Le mani toccano l’erba, gli occhi fissano il cielo e le parole scorrazzano libere per queste terre.

martedì 2 novembre 2010

dia 7: olot



Ed eccomi finalmente solo.

Davanti a me un nastro di terra si snoda per una trentina di chilometri verso nord, distaccandosi dal letto del Ter e risalendo la Vall d’en Bas fin dentro alla regione vulcanica della Garrotxa.

E' già mattino tardi quando lascio il paese con passo spedito, fagocitando il paesaggio al silenzio ritmato dei miei passi e del respiro. Intorno il bosco si fa più fitto, si alza su pareti di roccia lasciando sotto il solco del sentiero, l'antico tracciato del treno.

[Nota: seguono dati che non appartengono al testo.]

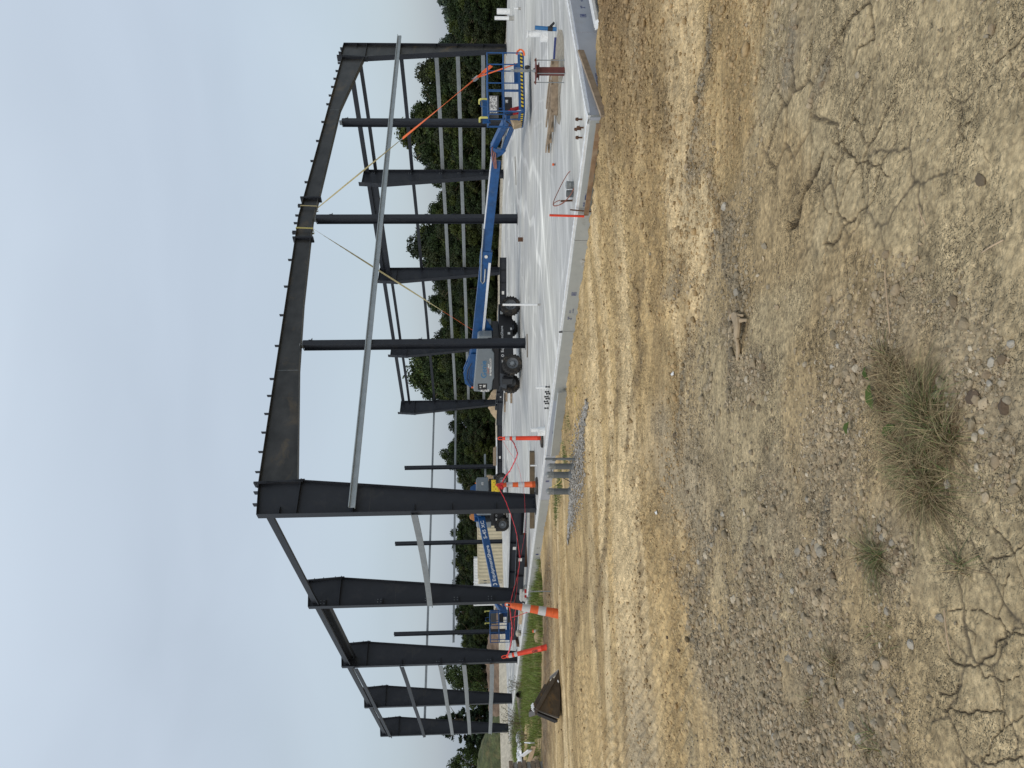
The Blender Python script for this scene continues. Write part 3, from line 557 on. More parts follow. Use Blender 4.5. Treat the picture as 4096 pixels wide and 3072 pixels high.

I calendari dentro le case dicono che è domenica di Ferragosto e il cammino è praticamente deserto. Eppure mi sento tutt’altro che solo. Lo ero molto di più i giorni scorsi, quando eravamo in due a tracciare scie sulle cartine della Catalogna. La solitudine ed il silenzio, la natura tutt'intorno, la leggera bruma che sale ancora dalle ombre selvatiche mi fanno sentire parte di tutto questo che mi circonda.

Poi un passo emerge dall'assenza di suoni artificiali. Dietro di me le parole di qualcuno che si congeda e poi, rapidamente, si incammina nella mia direzione. Dopo qualche minuto i passi mi hanno raggiunto e allora sento: “Que buen paso llevas”. Mi volto e vedo un signore in tuta sportiva avvicinarsi amichevolmente. “Già – rispondo – bisogna che mi muova se voglio essere a Olot per sera”. “Beh, di questo passo non avrai molti problemi”.

Più di un’ora dopo, fermandomi alla chiesa di Les Planes d’Hostoles per una piccola merenda, saluto il mio amico occasionale. Seduto a cavalcioni del parapetto del nartece, con il sole in faccia, non posso fare a meno di pensare a come la solitudine in certi casi generi società più di quanto faccia un gruppo. In tutti i giorni precedenti in due non abbiamo conosciuto un solo abitante. Ora, una manciata di minuti dopo essere partito in solitaria, ecco arrivare il primo compagno di viaggio. Insperato.

La condivisione della stessa solitudine ci ha avvicinati. E la parvenza di uno stesso cammino.